What Can China's Most Powerful Weapons Do? Military Shows Off Missile with Longest Range in the World And More

China has shown off some of its most advanced weapons in an elaborate display designed to celebrate the capabilities of the world's largest military on the 70th anniversary of the founding of the People's Republic.

The Chinese People's Liberation Army has evolved from a revolutionary guerilla group to one of the world's foremost armed forces over the course of those seven decades. Standing where founding father Mao Zedong announced the establishment of the communist government that continues to dominate Beijing to this day, Chinese President Xi Jinping announced his intention to continue the country's rapid rise.

"There is no force that can shake the foundation of this great nation, no force can stop the Chinese people and the Chinese nation forging ahead," Xi told a massive gathering at Tiananmen Square.

Symbolizing the military might Xi has vowed to further modernize in the coming decades, a National Day parade was held, mobilizing what was said to be some 15,000 personnel, along with 160 aircraft and 580 pieces of weaponry and equipment. The exhibition gave a rare glimpse at some of China's top defense assets.

china military parade anniversary missile
The Chinese military's new DF-41 intercontinental ballistic missiles, which can reportedly reach the United States in 30 minutes, are seen at a parade to celebrate the 70th anniversary of the founding of the People's Republic of China, at Tiananmen Square, Beijing, October 1. The advanced missile was one of many powerful weapons seen on display. Kevin Frayer/Getty Images

Among the most talked-about appearances was the nuclear-capable Dongfeng-41, or DF-41, intercontinental ballistic missile (ICBM). With an estimated range of some 7,460 to 9,320 miles, it has been hailed as the world's longest-range missile and may be capable of carrying up to 10 warheads at Mach 25⁠—or 25 times the speed of sound⁠—across the globe, potentially striking the U.S. in about a half-hour, according to the Center for Strategic and International Studies.
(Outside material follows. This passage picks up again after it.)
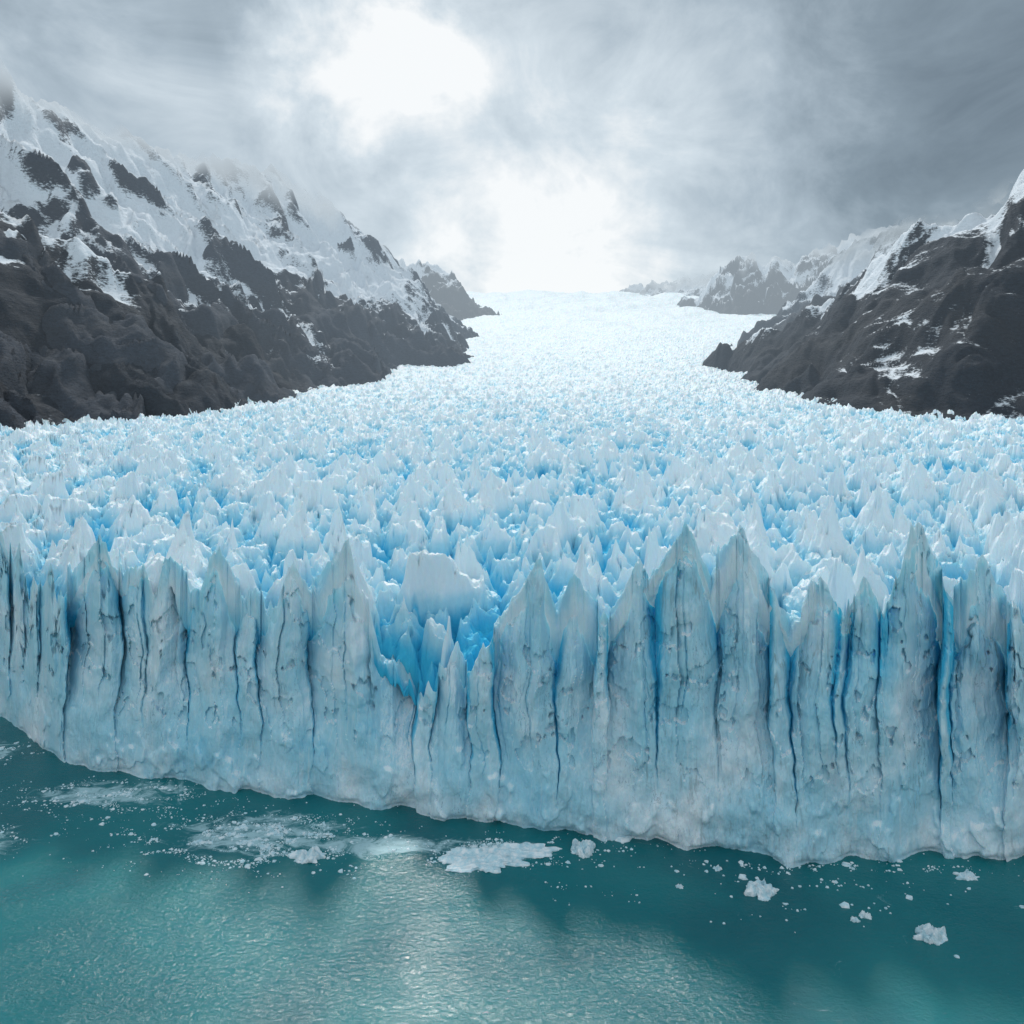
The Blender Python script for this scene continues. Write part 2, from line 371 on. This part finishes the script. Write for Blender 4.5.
# ---------- floating ice ----------
m2,N=mat('floating_ice')
pos=N.n('ShaderNodeNewGeometry').outputs['Position']
c=N.mix(N.mr(N.noise(pos,0.9,6,0.6),0.35,0.65),C(0.50,0.74,0.82),C(0.88,0.93,0.95))
b=N.n('ShaderNodeBump',i={'Strength':0.7,'Distance':0.4,'Height':N.noise(pos,2.0,7,0.6)})
p=N.n('ShaderNodeBsdfPrincipled',i={'Base Color':c,'Roughness':0.45,'Normal':b.outputs[0]})
N.n('ShaderNodeOutputMaterial',i={0:p.outputs[0]})
def berg(x,y,rx,ry,hz,seed):
    bm=bmesh.new(); bmesh.ops.create_icosphere(bm,subdivisions=5,radius=1)
    co=np.array([v.co[:] for v in bm.verts])
    r=1+0.45*fbm(co[:,0]*1.6+seed*3.1,co[:,1]*1.6+seed,5,seed)
    zz=np.clip(co[:,2],-0.4,1)
    pk=np.maximum(0.12,0.5+0.9*fbm(co[:,0]*1.8+seed,co[:,1]*1.8,4,seed+5,0.5))
    for v,c_,rr,z_,p_ in zip(bm.verts,co,r,zz,pk):
        v.co=Vector((c_[0]*rx*rr,c_[1]*ry*rr,(z_**0.6)*hz*p_ if z_>0 else z_*hz))
    me=bpy.data.meshes.new('ice_floe'); bm.to_mesh(me); bm.free()
    ob=bpy.data.objects.new('ice_floe',me); ob.location=(x,y,0); S.collection.objects.link(ob); me.materials.append(m2)
for i,(x,y,rx,ry,hz) in enumerate([(-43,144.5,3.2,1.8,1.7),(15,146.5,2.6,1.8,2.3),(-6,144.0,8.5,4.0,0.8),(2,146.4,7,2.4,0.7),(49.3,134.7,2.8,2.0,1.8),(75.6,123.7,2.8,1.9,1.9),(92.5,138.8,2.0,1.2,0.9),
    (66.5,128.5,1.1,0.7,0.8),(64,127.5,0.8,0.6,0.6),(-150,166,1.2,0.8,0.8),(104,137,1.1,0.8,0.9),(42.5,141,0.8,0.6,0.7),(33.4,136,0.7,0.5,0.5)]):
    berg(x,y,rx,ry,hz,i+2)
patches=[(-56,150,22,8,2600,0.6),(-98,166,26,6,1000,0.6),(-3,146,15,5,600,0.6),(-120,146,14,12,350,0.6),(-80,155,50,10,350,0.6),(15,134,12,4,30,0.7),
 (58,132,28,9,40,1.3),(-40,143,30,7,90,0.8),(10,148,60,3,200,0.8),(70,141.5,45,2,220,0.8),(-150,185,22,6,600,0.8),(70,136,40,6,50,1.0)]
V=[];Fc=[]
for (cx,cy,rx,ry,n,sz) in patches:
    a=rng.normal(size=(n*3,2))*0.5
    x=cx+a[:,0]*rx; y=cy+a[:,1]*ry
    den=fbm(x/7,y/3,4,500); keep=np.argsort(-(den+0.35*rng.random(len(x))))[:n]
    for xx,yy in zip(x[keep],y[keep]):
        r=sz*0.15*math.exp(rng.normal()*0.7); kk=rng.integers(5,8); a0=rng.random()*6.28
        base=len(V); hgt=0.04+0.3*r
        for q in range(kk):
            an=a0+q*6.283/kk+rng.random()*0.5; rr=r*(0.6+0.6*rng.random())
            V.append((xx+rr*1.3*math.cos(an),yy+rr*math.sin(an),-0.03))
        for q in range(kk):
            v=V[base+q]; V.append((xx+(v[0]-xx)*0.75,yy+(v[1]-yy)*0.75,hgt*(0.4+1.1*rng.random())))
        Fc.append(tuple(range(base+kk,base+2*kk)))
        for q in range(kk):
            q2=(q+1)%kk; Fc.append((base+q,base+q2,base+kk+q2,base+kk+q))
me=bpy.data.meshes.new('brash_ice'); me.from_pydata(V,[],Fc); ob=bpy.data.objects.new('brash_ice',me); S.collection.objects.link(ob); me.materials.append(m2)

# ---------- sky ----------
w_=bpy.data.worlds.new('World'); S.world=w_; w_.use_nodes=True
N=NT(w_.node_tree)
el=math.radians(52); az=math.radians(-5)
D=N.n('ShaderNodeTexCoord').outputs['Generated']
sky=N.n('ShaderNodeTexSky',sky_type='NISHITA',sun_disc=False,sun_elevation=el,sun_rotation=az)
nA=N.noise(scaled(N,D,(1,1,1.6)),2.2,7,0.55,0.35)
nB=N.noise(scaled(N,D,(1,1,1.4)),5.0,8,0.60,0.7)
wv=N.n('ShaderNodeVectorMath',operation='ADD',i={0:D,1:N.n('ShaderNodeVectorMath',operation='SCALE',i={0:N.n('ShaderNodeVectorMath',operation='SUBTRACT',i={0:N.n('ShaderNodeTexNoise',i={'Vector':D,'Scale':4.5,'Detail':8,'Roughness':0.6}).outputs['Color'],1:(0.5,0.5,0.5)}).outputs[0],'Scale':0.42}).outputs[0]}).outputs[0]
def spot(v,r0,r1,wt):
    v=Vector(v).normalized()
    dist=N.n('ShaderNodeVectorMath',operation='DISTANCE',i={0:wv,1:tuple(v)}).outputs['Value']
    return N.m('MULTIPLY',N.mr(dist,r0,r1,1.0,0.0),wt)
b=N.m('ADD',N.m('MULTIPLY',N.m('SUBTRACT',nA,0.5),0.6),0.56)
b=N.m('ADD',b,N.m('MULTIPLY',N.m('SUBTRACT',nB,0.5),0.75))
for v,r0,r1,wt in [((0.08,1,0.17),0.0,0.52,0.34),((-0.20,1,0.46),0.02,0.20,0.42),((0.06,1,0.18),0.0,0.24,0.26),((0.60,1,0.42),0.0,0.5,-0.22),((0.85,1,0.3),0,0.4,-0.2),((-0.55,1,0.22),0,0.4,0.10)]:
    b=N.m('ADD',b,spot(v,r0,r1,wt))
dy=N.n('ShaderNodeSeparateXYZ',i={0:D})
b=N.m('ADD',b,N.mr(dy.outputs[1],0.4,-0.3,0.0,0.22))
cr_=N.n('ShaderNodeValToRGB',i={0:b}); e=cr_.color_ramp
e.elements[0].position=0.0; e.elements[0].color=C(0.13,0.175,0.215)
e.elements[1].position=1.0; e.elements[1].color=C(0.96,0.985,0.99)
for q,cc in ((0.3,C(0.24,0.31,0.365)),(0.55,C(0.42,0.51,0.58)),(0.8,C(0.66,0.75,0.81))):
    z_=e.elements.new(q); z_.color=cc
glow=spot((math.sin(az)*math.cos(el),math.cos(az)*math.cos(el),math.sin(el)),0.03,0.28,3.0)
st=N.m('ADD',glow,1.0)
bg1=N.n('ShaderNodeBackground',i={0:sky.outputs[0],1:0.10})
bg2=N.n('ShaderNodeBackground',i={0:cr_.outputs[0],1:st})
mx=N.n('ShaderNodeMixShader',i={0:0.93,1:bg1.outputs[0],2:bg2.outputs[0]})
N.n('ShaderNodeOutputWorld',i={0:mx.outputs[0]})
sl=bpy.data.lights.new('sun','SUN'); sl.energy=2.3; sl.angle=math.radians(8); sl.color=(1,0.97,0.92)
so=bpy.data.objects.new('sun',sl); S.collection.objects.link(so)
sd=Vector((math.sin(az)*math.cos(el),math.cos(az)*math.cos(el),math.sin(el)))
so.rotation_euler=sd.to_track_quat('Z','Y').to_euler()
# ---------- camera ----------
cd=bpy.data.cameras.new('camera'); cd.lens=24; cd.sensor_width=36; cd.shift_y=-0.124; cd.clip_end=20000; cd.clip_start=0.5
co=bpy.data.objects.new('camera',cd); co.location=(0,0,100); co.rotation_euler=(math.radians(90),0,0); S.collection.objects.link(co); S.camera=co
Other ICBMs included the recently-developed DF-31AG and the massive DF-5B a Cold War-era staple of China's missile force. A modern addition to China's medium-range arsenal spotted Tuesday included the Dongfeng-17, or DF-17, which was believed to be part of a new generation of hypersonic missiles reportedly capable of thwarting all existing defense systems using a highly-maneuverable glide vehicle.

Another featured medium-range ballistic missile known as the DF-21 has been nicknamed "carrier killer" due to the threat it posed to U.S. aircraft carriers challenging Chinese claims in the Pacific. It has a range of around 1,330 miles and has land-attack and anti-ship variants.

Beijing has developed a comprehensive arsenal of medium and intermediate-range weapons, including the so-called "Guam killer" DF-26 also seen Tuesday, giving it a distinct advantage over Washington and Moscow, which in 1987 signed the Intermediate-range Nuclear Forces (INF) Treaty banning such weapons. With the U.S. leaving the deal last month and Russia following shortly after, however, Chinese and Russian officials have warned of a potential "arms race" erupting among the world's top military powers.

Further showing off its push to prepare for combat in the 21st century, Chinese forces also unveiled a fleet of stealth drones, including the high-flying, high-speed WZ-8 and the GJ-2 and GJ-11 combat-capable unmanned aerial vehicles.

china military missile arsenal range chart
A chart designed by the Center for Strategic and International Studies' Missile Defense Project displays some of China's most advanced missiles as of June 15, 2018. Center for Strategic and International Studies Missile Defense Project

While still lagging behind the Pentagon's overall military strength, China's growing defense capabilities have repeatedly elicited concerns from the U.S. Last week, the Congressional Research Service released a report detailing the Beijing's ascension as a leading naval power.

"China's navy is viewed as posing a major challenge to the U.S. Navy's ability to achieve and maintain wartime control of blue-water ocean areas in the Western Pacific—the first such challenge the U.S. Navy has faced since the end of the Cold War—and forms a key element of a Chinese challenge to the long-standing status of the United States as the leading military power in the Western Pacific," the report found.

This assessment, which came just as Nimitz-class supercarrier USS Ronald Reagan defied China by sailing the South China Sea, was rejected by Chinese Defense Ministry spokesperson Senior Ren Guoqiang, who told reporters Friday that "the U.S. side loves to take petty actions just before China's major holidays, but history has proved that no petty actions can affect the overall development of the Chinese military and the nation."

While Secretary of State Mike Pompeo did, in fact, wish "the people of China happiness, health, peace and prosperity in the year to come" ahead of Tuesday's National Day, President Donald Trump offered a more sarcastic message Monday amid his multi-billion dollar trade dispute with Xi, tweeting: "We are winning, and we will win. They should not have broken the deal we had with them. Happy Birthday China!"

The following day, he issued a more neutral message: "Congratulations to President Xi and the Chinese people on the 70th Anniversary of the People's Republic of China!"